For up-to-date details of features currently under implementation,
visit the Xen project roadmap at:
http://www.cl.cam.ac.uk/Research/SRG/netos/xen/roadmap.html

IO enhancements
---------------
There are also a number of memory management enhancements that didn't
make this release: We have plans for a "universal buffer cache" that
enables otherwise unused system memory to be used by domains in a
read-only fashion.

Disk scheduling
---------------
The current disk scheduler is rather simplistic (batch round robin),
and could be replaced by e.g. Cello if we have QoS isolation
problems. For most things it seems to work OK, but there's currently
no service differentiation or weighting.

Improved load-balancing
-----------------------
Currently, although Xen runs on SMP and SMT (hyperthreaded) machines,
the scheduling is far from smart -- domains are currently statically
assigned to a CPU when they are created (in a round robin fashion).
We'd like to see a user-space load-balancing daemon that can shift
domains between CPUs as their activity changes.

Multiprocessor guest VMs
------------------------
Xen currently only supports uniprocessor guest OSes. We have designed
the Xen interface with MP guests in mind, and plan to build an MP
Linux guest in due course. Basically, an MP guest would consist of
multiple scheduling domains (one per CPU) sharing a single memory
protection domain.

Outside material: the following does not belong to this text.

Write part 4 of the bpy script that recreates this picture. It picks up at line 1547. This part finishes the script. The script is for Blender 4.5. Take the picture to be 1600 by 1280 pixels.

The only extra complexity for the Xen VM system is
ensuring that when a page transitions from holding a page table or
page directory to a write-able page, we must ensure that no other CPU
still has the page in its TLB to ensure memory system integrity.  One
other issue for supporting MP guests is that we'll need some sort of
CPU gang scheduler, which will require some research.

Cluster management
------------------
There have been discussions regarding a unified cluster controller
for Xen deployments.  This would leverage the existing features of
Xen to present a uniform control interface for managing a cluster
as a pool of resources, rather than a set of completely distinct
machines.

64-bit x86
----------
Xen can currently use up to 4GB of memory. It's possible for 32-bit
x86 machines to address up to 64GB, but it requires using a different
page table format that would be rather tedious to support. Our
preferred approach is to virtualize 64-bit x86 (x86/64), as supported
by modern AMD and Intel processors. The large address space provided
by a 64-bit execution model greatly simplifies support for large-memory
configurations. Our implementation for x86/64 is in progress and should
feature in our next major release.